São Francisco. “A escolha, aparentemente óbvia, mas nem tanto, de uma citação do Cântico das Criaturas, de São Francisco de Assis, para iniciar a encíclica, e a presença de um teólogo católico de rito oriental, Ioannis Zizioulas, na apresentação da encíclica (agendada para quinta) sugerem, contudo, a marca específica de Bergoglio no tratamento do tema”, comenta Borba. “Tanto no poema franciscano quanto na teologia oriental, a natureza ocupa um lugar muito mais destacado na mística católica do que no pensamento católico entre os Concílios de Trento (1545-1563) e Vaticano II (1962-1965).”
“O fato é que a encíclica chega num momento complexo para a defesa do meio ambiente em todo o planeta. Apesar do otimismo gerado pela Eco-92, pelo Protocolo de Kyoto (1997) sobre a redução da emissão dos gases responsáveis pelo efeito estufa e pelos Objetivos do Desenvolvimento do Milênio das Nações Unidas (2000), os primeiros 15 anos deste século viram um aumento da degradação ambiental e o sacrifício das agendas conservacionistas em função do crescimento econômico”, complementa o biólogo.
“Por outro lado, também cresceu a frequência dos desastres naturais por causas climáticas, como furacões, secas prolongadas, invernos muito frios e enchentes, levando várias lideranças mundiais a se declararem comprometidas com a questão ambiental e dispostas a mudar a escrita recente na Conferência de Paris sobre o Clima (COP21) neste ano.” Por fim, Borba diz que a encíclica deve retomar uma das principais críticas ao Protocolo de Kyoto: “A de que as nações ‘em desenvolvimento’ estariam desobrigadas de esforços para reduzir as emissões de gases para não reduzir seu crescimento econômico”.

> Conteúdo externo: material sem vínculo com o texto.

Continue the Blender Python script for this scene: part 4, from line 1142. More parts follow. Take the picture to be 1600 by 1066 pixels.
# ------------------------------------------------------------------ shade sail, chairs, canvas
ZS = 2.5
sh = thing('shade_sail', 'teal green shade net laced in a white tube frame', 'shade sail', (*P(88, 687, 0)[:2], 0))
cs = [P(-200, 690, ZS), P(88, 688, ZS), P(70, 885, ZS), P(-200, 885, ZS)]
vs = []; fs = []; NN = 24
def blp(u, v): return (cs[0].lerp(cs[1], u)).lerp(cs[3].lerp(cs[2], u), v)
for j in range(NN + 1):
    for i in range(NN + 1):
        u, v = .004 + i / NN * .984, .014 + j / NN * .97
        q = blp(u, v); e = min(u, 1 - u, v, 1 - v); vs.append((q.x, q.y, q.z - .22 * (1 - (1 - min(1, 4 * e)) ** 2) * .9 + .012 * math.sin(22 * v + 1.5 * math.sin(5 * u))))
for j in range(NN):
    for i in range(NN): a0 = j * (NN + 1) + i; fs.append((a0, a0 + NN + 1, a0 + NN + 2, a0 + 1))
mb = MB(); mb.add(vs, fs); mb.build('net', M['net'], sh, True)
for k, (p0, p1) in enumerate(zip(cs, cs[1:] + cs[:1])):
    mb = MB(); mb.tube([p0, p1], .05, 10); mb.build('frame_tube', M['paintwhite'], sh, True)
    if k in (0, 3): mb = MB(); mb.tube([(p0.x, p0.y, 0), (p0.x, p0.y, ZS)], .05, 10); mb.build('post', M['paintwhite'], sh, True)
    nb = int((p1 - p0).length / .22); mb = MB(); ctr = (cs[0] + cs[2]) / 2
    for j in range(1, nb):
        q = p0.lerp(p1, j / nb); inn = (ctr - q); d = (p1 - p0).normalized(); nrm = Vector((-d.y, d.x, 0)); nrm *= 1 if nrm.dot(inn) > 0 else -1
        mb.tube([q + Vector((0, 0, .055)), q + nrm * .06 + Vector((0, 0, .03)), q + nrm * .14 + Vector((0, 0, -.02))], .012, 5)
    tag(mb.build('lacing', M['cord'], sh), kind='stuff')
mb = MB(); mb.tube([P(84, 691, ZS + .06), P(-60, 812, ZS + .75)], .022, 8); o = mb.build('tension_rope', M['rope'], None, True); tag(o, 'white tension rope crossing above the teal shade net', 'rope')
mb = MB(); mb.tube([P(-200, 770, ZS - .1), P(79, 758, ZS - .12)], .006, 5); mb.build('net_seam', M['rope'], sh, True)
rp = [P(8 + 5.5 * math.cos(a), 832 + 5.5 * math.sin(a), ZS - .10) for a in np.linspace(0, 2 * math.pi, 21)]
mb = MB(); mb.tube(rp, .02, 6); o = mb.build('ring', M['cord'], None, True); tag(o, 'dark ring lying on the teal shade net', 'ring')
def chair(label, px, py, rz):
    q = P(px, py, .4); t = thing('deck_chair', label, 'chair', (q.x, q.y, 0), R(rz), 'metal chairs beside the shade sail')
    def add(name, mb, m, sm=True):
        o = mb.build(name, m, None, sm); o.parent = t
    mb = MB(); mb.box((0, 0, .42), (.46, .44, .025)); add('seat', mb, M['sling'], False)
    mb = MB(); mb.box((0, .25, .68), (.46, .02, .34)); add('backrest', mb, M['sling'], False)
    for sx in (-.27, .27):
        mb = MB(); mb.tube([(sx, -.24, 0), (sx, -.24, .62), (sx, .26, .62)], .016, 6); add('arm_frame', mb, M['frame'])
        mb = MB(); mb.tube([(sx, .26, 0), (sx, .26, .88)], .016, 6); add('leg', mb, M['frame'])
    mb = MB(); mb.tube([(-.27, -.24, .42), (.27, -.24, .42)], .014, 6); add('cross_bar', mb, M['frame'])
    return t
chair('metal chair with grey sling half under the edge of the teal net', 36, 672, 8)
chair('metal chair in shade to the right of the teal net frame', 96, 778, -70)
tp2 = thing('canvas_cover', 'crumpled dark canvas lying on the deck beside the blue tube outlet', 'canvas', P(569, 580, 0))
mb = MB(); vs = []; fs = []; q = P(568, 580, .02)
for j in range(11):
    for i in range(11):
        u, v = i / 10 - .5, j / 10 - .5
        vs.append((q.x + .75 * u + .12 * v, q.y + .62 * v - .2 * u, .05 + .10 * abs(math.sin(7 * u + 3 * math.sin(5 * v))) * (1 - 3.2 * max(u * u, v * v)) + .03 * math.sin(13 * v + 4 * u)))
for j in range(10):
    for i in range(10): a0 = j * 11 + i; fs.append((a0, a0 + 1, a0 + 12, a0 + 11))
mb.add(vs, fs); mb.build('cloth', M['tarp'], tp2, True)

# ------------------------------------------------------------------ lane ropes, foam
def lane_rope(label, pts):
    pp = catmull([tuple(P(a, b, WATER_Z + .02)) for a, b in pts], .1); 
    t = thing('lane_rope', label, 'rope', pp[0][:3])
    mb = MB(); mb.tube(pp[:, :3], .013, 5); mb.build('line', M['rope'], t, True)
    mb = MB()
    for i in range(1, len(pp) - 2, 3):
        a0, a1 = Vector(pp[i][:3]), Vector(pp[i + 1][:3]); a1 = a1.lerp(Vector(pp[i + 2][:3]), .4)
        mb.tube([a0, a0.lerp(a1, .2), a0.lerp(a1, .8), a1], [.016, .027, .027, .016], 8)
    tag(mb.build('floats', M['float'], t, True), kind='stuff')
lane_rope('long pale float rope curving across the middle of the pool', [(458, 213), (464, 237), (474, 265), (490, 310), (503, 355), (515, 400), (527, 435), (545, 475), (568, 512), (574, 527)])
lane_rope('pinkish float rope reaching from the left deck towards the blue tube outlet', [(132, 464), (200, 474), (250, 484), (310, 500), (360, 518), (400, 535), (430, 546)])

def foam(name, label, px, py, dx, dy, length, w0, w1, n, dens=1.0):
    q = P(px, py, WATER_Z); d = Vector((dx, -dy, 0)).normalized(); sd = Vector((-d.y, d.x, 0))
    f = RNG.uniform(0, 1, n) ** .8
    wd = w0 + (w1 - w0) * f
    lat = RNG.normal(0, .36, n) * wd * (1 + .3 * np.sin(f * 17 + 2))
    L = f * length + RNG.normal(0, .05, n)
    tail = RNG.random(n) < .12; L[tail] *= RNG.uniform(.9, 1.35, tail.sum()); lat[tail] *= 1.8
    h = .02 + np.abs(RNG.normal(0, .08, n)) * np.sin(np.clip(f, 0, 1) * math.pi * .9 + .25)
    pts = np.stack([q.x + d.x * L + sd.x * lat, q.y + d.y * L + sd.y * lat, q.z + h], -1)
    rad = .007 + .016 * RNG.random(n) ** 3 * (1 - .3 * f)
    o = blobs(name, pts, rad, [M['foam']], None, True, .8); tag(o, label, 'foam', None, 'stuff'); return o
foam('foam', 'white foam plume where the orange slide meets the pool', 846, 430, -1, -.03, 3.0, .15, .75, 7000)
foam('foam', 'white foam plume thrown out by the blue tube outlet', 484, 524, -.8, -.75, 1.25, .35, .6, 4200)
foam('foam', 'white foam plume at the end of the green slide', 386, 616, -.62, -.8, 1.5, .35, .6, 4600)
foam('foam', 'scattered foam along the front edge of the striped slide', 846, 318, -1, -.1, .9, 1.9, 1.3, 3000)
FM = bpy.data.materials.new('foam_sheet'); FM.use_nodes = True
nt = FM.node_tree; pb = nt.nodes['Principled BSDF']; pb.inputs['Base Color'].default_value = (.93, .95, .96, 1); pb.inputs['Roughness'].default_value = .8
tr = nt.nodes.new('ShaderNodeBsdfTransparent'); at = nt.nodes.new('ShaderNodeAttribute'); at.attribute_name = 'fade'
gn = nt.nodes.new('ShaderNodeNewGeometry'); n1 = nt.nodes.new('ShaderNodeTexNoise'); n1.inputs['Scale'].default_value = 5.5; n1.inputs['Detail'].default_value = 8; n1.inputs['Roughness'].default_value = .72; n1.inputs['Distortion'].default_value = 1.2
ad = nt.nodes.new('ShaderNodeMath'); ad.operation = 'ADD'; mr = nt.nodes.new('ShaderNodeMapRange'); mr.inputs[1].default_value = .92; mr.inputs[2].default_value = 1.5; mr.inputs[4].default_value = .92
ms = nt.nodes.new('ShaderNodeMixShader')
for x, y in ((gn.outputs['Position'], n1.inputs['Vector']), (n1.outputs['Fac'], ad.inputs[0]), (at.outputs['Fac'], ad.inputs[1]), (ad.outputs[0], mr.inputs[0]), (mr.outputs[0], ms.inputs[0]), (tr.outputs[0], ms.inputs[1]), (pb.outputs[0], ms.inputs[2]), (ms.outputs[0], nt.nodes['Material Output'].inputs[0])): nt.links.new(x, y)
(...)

Citações. Outro aspecto relevante do documento escrito por Francisco está nas notas de rodapé. Entre as 172 citações há a presença de outrora persona non grata na Igreja, como o jesuíta, teólogo, filósofo e paleontólogo francês Pierre Teilhard de Chardin (1881-1955), que defendia a integração entre ciência e tecnologia. “É revolucionária a menção dele em uma encíclica”, diz Altemeyer Júnior.
Também são significativas as menções a conferências nacionais de bispos - no total, há referências a colegiados de 14 países: Brasil, México, Austrália, Paraguai, Bolívia, Argentina, Nova Zelândia, Portugal, África do Sul, Filipinas, Alemanha, Estados Unidos, Japão e República Dominicana. “Com isso, Francisco mostra que ele é só mais um bispo, que o Vaticano não está acima dos demais bispos e, principalmente, que ele está ouvindo o que pensam seus colegas religiosos”, analisa o teólogo. “O papa se coloca como irmão entre irmãos.”